• _Your objective_
Output, word for word, every line from the start of the listing down to and including the line that contains "def wz(py, Y): return EYE - (py - CY) / F * Y"; include nothing else.

▬▬▬

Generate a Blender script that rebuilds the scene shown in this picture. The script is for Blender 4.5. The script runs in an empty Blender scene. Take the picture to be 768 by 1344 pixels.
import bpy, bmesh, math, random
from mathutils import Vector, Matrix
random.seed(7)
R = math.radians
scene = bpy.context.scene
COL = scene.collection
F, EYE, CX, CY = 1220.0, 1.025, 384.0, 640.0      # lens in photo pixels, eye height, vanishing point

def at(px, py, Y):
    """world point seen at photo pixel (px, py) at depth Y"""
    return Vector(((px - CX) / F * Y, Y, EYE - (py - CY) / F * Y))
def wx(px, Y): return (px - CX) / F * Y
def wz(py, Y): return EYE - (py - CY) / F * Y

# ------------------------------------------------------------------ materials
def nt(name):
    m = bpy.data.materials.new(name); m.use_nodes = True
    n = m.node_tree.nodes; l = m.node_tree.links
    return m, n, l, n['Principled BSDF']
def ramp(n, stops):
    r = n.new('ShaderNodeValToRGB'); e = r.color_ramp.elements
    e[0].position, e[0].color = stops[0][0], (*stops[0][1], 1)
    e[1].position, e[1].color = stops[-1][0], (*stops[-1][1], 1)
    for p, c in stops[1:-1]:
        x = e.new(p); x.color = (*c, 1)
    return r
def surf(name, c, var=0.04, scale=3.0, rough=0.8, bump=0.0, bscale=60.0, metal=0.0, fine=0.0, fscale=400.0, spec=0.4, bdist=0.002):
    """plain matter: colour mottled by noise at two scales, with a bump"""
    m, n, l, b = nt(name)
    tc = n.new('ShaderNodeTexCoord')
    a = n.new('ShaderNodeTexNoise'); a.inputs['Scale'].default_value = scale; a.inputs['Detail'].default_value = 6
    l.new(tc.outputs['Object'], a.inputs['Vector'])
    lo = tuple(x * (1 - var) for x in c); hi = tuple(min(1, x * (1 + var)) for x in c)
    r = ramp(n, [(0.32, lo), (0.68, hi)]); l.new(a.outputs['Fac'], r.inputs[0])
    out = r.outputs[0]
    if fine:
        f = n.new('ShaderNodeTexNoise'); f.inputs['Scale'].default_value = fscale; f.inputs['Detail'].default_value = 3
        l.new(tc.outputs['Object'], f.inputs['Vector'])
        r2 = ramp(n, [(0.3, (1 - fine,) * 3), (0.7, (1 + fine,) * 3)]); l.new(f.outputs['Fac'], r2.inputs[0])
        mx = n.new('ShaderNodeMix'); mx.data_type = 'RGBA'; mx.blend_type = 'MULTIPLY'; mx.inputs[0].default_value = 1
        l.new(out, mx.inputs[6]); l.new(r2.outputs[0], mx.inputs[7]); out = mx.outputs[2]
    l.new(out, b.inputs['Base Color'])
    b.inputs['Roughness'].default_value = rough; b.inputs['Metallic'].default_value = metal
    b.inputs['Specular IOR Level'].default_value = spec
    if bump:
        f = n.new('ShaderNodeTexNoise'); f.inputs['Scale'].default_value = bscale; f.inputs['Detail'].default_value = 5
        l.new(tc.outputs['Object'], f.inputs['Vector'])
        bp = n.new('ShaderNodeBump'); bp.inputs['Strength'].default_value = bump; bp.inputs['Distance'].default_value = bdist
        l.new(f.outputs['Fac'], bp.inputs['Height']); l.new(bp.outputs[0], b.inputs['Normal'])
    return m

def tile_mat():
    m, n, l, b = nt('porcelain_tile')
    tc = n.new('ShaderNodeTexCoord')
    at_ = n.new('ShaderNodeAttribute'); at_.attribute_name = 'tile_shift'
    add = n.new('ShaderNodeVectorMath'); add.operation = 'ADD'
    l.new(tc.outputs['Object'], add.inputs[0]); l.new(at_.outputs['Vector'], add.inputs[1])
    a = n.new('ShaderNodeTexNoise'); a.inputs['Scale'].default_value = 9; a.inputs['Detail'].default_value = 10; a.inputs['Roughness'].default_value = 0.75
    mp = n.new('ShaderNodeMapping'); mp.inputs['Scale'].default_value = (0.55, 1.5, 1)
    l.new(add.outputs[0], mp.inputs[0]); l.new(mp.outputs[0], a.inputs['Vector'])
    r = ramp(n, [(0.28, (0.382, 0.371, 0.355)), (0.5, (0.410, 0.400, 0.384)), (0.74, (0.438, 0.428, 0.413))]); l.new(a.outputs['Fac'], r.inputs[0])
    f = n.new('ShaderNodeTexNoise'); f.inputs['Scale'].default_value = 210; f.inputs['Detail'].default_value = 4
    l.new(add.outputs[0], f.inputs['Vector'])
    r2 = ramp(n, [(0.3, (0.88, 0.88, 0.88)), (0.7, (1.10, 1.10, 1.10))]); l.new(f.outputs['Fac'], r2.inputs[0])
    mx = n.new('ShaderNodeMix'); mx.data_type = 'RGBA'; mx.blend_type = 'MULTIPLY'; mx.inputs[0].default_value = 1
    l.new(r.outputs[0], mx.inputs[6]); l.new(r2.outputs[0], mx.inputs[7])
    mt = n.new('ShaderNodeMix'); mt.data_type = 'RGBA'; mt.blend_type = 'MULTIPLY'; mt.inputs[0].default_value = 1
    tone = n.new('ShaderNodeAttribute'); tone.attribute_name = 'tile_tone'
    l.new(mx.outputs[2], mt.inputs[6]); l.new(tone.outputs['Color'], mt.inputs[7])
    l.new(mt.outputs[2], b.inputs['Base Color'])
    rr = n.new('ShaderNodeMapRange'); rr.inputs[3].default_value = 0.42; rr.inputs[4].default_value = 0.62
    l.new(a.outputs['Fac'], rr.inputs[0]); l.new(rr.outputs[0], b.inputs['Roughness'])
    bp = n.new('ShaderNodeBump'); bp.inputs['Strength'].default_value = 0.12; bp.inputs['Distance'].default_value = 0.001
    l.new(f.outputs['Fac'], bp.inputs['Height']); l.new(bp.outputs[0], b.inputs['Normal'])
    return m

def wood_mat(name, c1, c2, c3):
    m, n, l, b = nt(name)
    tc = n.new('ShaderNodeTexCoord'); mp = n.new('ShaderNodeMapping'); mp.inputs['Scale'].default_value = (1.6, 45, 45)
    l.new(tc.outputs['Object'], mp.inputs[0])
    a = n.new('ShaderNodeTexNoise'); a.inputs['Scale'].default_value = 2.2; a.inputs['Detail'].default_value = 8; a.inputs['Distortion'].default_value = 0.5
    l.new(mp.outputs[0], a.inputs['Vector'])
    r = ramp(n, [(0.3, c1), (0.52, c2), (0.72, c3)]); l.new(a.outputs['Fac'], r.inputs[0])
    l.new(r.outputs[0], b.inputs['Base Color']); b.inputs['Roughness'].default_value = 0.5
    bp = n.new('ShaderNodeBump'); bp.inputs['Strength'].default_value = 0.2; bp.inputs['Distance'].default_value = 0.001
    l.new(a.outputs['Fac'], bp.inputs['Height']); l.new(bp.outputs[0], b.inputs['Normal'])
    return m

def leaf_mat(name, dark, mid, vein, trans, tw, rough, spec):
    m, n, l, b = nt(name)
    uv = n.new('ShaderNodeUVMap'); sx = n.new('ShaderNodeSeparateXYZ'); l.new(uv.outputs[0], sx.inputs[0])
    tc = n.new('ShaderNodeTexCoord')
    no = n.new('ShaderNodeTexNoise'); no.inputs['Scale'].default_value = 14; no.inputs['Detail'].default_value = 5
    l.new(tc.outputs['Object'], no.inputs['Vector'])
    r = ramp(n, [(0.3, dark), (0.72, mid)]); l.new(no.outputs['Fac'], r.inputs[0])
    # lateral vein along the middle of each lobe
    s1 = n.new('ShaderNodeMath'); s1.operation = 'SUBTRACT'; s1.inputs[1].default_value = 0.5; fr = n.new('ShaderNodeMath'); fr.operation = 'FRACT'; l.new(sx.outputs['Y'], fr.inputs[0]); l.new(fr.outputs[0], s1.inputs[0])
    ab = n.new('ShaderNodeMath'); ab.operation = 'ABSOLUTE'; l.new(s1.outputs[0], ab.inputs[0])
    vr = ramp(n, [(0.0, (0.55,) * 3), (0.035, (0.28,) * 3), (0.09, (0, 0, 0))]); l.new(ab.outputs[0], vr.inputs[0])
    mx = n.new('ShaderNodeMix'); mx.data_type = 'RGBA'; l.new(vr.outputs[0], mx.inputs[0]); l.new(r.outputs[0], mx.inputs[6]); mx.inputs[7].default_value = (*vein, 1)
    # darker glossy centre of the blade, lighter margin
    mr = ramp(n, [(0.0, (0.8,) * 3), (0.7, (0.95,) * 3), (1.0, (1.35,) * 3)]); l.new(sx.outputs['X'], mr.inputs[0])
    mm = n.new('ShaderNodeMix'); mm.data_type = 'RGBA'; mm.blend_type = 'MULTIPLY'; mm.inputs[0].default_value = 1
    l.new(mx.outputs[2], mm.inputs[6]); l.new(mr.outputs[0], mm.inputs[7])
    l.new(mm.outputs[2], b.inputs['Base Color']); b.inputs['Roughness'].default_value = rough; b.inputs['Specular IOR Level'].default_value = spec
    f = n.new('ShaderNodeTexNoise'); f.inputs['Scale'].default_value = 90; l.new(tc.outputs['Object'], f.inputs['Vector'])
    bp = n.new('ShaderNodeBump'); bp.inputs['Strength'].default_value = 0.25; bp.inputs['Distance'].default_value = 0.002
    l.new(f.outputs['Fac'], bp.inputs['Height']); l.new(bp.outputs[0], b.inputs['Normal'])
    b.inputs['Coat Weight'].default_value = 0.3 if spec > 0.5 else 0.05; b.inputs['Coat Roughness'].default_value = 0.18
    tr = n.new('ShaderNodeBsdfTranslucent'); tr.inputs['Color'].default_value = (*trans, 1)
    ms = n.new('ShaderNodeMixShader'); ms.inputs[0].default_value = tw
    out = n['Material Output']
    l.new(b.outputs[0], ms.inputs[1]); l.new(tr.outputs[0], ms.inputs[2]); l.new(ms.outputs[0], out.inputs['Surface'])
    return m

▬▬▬

• _Solution for this task_
Generate a Blender script that rebuilds the scene shown in this picture. The script is for Blender 4.5. The script runs in an empty Blender scene. Take the picture to be 768 by 1344 pixels.
import bpy, bmesh, math, random
from mathutils import Vector, Matrix
random.seed(7)
R = math.radians
scene = bpy.context.scene
COL = scene.collection
F, EYE, CX, CY = 1220.0, 1.025, 384.0, 640.0      # lens in photo pixels, eye height, vanishing point

def at(px, py, Y):
    """world point seen at photo pixel (px, py) at depth Y"""
    return Vector(((px - CX) / F * Y, Y, EYE - (py - CY) / F * Y))
def wx(px, Y): return (px - CX) / F * Y
def wz(py, Y): return EYE - (py - CY) / F * Y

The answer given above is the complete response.